Em “Colinas como elefantes brancos”, Ernest Hemingway também exprime as relações de poder e jugo que implicam em qualquer relacionamento entre homens e mulheres, mesmo que amorosos. Como decorrência desse sistema de crenças que envolve a subalternização do gênero feminino, as relações sociais inevitavelmente envolvem essa ideologia que subentende a mulher como dependente do homem.
O conto de Hemingway, publicado pela primeira vez em 1927 na revista transition, é desenvolvido majoritariamente por meio de um diálogo entre um homem americano e uma mulher (a quem é dado somente o nome de “garota”) numa estação de trem em Madri. Ela compara os morros da paisagem a elefantes brancos e, a partir disso, o casal implicitamente discute uma operação que o homem quer que a moça realize.
Apesar da polissemia do conto, como há em todo texto literário, a cirurgia parece se tratar de um aborto. De forma sutil, o escritor critica o sexismo que resiste até em casais que vivem de forma não-convencional e que já desafiam os padrões sociais. O homem e a mulher do conto são viajantes, boêmios, e não estão restritos às regras sociais do casamento. Contudo, a gravidez indesejada da moça traz à tona o machismo estrutural de seu companheiro, que tenta persuadí-la a fazer um aborto.
A efabulação não deixa o desfecho quanto à decisão da garota claro, mas demonstra, por meio das sutilezas, quão intrínseco é o machismo nas relações humanas. Ao final, a jovem apenas pede para que seu companheiro “Pare de falar”, o que já significa um grande avanço na representação feminina na literatura, haja vista que o silêncio deveria partir sempre da mulher e não do homem.
As histórias demonstram níveis mais ou menos explícitos da emancipação feminina, mas ambos autores a colocaram de forma subversiva à tradição. Apesar de a denúncia do machismo ocorrer de forma diferente nos dois contos, a presença dessa questão é o que determina as ações das personagens e o que propulsiona a narrativa. Enquanto Virginia Woolf questiona o sexismo ao mostrar o narcisismo do homem que, alheio às vontades e ao caráter da esposa (que lhe era apenas um troféu), se choca com o seu adultério e seu suicídio, Hemingway desenvolve a questão por meio silêncio que impera no diálogo, por meio das palavras suprimidas e que subentendem a dominação do homem em relação a sua companheira.
No entanto, os dois escritores conseguiram, mesmo num gênero narrativo curto, exprimir as entranhas da subalternização feminina e demonstrar o peso dessa condição até para mulheres socialmente privilegiadas.
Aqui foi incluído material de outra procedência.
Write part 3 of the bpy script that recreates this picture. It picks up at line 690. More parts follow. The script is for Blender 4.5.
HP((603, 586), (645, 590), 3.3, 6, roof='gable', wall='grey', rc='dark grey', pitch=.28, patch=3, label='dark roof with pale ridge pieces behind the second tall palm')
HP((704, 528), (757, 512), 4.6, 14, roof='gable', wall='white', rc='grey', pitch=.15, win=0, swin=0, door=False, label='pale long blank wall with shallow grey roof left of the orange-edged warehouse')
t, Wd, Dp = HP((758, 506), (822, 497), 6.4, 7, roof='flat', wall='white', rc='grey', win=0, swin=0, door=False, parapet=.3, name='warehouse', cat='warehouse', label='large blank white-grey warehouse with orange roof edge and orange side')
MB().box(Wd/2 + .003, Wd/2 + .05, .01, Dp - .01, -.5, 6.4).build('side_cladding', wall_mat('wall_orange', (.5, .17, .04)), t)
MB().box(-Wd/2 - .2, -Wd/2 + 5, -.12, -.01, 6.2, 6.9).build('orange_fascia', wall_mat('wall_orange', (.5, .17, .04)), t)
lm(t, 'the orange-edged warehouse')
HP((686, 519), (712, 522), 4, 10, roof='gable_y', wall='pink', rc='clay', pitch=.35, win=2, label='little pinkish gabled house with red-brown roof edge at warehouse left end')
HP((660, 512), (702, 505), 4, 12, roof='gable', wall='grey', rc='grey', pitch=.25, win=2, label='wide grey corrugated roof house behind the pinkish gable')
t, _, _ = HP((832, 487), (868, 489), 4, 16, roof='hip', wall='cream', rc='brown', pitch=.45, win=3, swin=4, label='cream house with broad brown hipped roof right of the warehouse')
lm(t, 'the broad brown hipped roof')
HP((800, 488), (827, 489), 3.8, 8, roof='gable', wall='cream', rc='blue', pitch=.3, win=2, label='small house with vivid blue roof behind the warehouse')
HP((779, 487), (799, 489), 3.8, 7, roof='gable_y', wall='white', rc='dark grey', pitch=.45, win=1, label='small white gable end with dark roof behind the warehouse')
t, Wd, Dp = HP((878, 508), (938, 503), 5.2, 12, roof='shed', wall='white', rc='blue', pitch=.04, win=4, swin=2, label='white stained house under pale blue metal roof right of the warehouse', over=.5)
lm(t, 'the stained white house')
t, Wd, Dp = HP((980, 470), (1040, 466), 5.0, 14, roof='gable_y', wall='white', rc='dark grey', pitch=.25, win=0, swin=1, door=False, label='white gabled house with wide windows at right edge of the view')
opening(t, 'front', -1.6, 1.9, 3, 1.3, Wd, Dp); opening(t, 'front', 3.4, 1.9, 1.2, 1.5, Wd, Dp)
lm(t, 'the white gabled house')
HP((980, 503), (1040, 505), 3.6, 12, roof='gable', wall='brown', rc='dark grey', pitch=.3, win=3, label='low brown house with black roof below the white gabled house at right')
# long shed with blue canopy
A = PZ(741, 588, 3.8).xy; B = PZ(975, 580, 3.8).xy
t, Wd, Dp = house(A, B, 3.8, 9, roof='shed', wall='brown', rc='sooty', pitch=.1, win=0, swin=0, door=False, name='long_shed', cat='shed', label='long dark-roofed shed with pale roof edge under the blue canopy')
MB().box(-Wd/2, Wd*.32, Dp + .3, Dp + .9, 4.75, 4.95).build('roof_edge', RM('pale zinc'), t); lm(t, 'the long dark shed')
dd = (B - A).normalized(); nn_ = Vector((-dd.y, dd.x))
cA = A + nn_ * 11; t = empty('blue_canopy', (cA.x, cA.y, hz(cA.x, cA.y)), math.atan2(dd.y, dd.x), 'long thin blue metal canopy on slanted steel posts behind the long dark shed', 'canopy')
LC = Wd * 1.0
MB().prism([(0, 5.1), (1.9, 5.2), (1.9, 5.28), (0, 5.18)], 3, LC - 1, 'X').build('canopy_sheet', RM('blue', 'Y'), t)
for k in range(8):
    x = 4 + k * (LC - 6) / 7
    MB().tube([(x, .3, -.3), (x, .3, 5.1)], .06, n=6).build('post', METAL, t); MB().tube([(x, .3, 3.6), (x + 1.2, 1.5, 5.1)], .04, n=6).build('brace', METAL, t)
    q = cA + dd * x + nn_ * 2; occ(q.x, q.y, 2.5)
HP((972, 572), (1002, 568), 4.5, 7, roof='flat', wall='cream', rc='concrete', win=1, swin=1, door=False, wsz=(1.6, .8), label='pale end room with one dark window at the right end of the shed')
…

A emancipação dessas personagens possui diferentes faces, uma vez que, enquanto uma a alcança com a atitude corajosa de silenciar o seu parceiro, outra o faz por meio da escrita dos seus sentimentos e do seu suicídio. Todavia, por fim, essas representações se fizeram relevantes não somente no seu contexto de publicação, da primeira metade do século XX, como também demonstram a importância da liberdade para as mulheres do século XXI – que ainda vivenciam os resquícios dessa dominação.